The dead men - the first migrant workers thought to have to died in months of Israeli-Palestinian violence - had been repairing the security fence between Israel and the Gaza Strip.

The subsequent Israeli bombardment is reported also to have hit a nearby Palestinian village, wounding three security officers and one civilian.

Settler blow

In another development Raanan Gissin, a senior adviser to Prime Minister Ariel Sharon, confirmed to the BBC that the proposed budget for Jewish settlements has been severely reduced.

His confirmation follows reports on Israeli Radio that the overall settlement budget over the next five years would fall from $375m to about $150m.

Earlier this week the US State Department called the proposed funding for settlements provocative, but Mr Gissin denied the reduction was due to American pressure.

Meanwhile, the Israeli Government has said it will hunt down the killers of Yosef Ishran and Yaakov Mandel, the two teenage settlement-dwellers found bludgeoned to death in the West Bank on Wednesday.

Police suspect the boys were stoned to death by Palestinian militants, said spokesman Raffia Yaffe.

Mr Sharon described the "horrifying murders" as "another escalation in the terrorist activities and violence carried out by the Palestinians against an innocent civilian population".

He called on the Palestinian Authority to "halt terrorism and stop the poisonous incitement against Israelis and Jews" in the official Palestinian media.

'Unacceptable targets'

Palestinian officials have also condemned the killings.

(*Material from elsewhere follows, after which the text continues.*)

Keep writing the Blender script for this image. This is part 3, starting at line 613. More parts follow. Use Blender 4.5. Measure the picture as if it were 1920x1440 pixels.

Senior negotiator Saeb Erekat said children and civilians were unacceptable targets, whether they were Palestinians or Israelis.

The settlements on Arab land captured by Israel in 1967 - which are illegal under international law - are one of the major sticking points blocking any long-term peace deal.

Palestinians say there can be no peace with Israel while the land remains under occupation, but Mr Sharon has so far refused to consider a freeze on settlement activity while the violence continues.

More than 400 Palestinians and about 80 Israelis have been killed in more than seven months of violence between the two sides.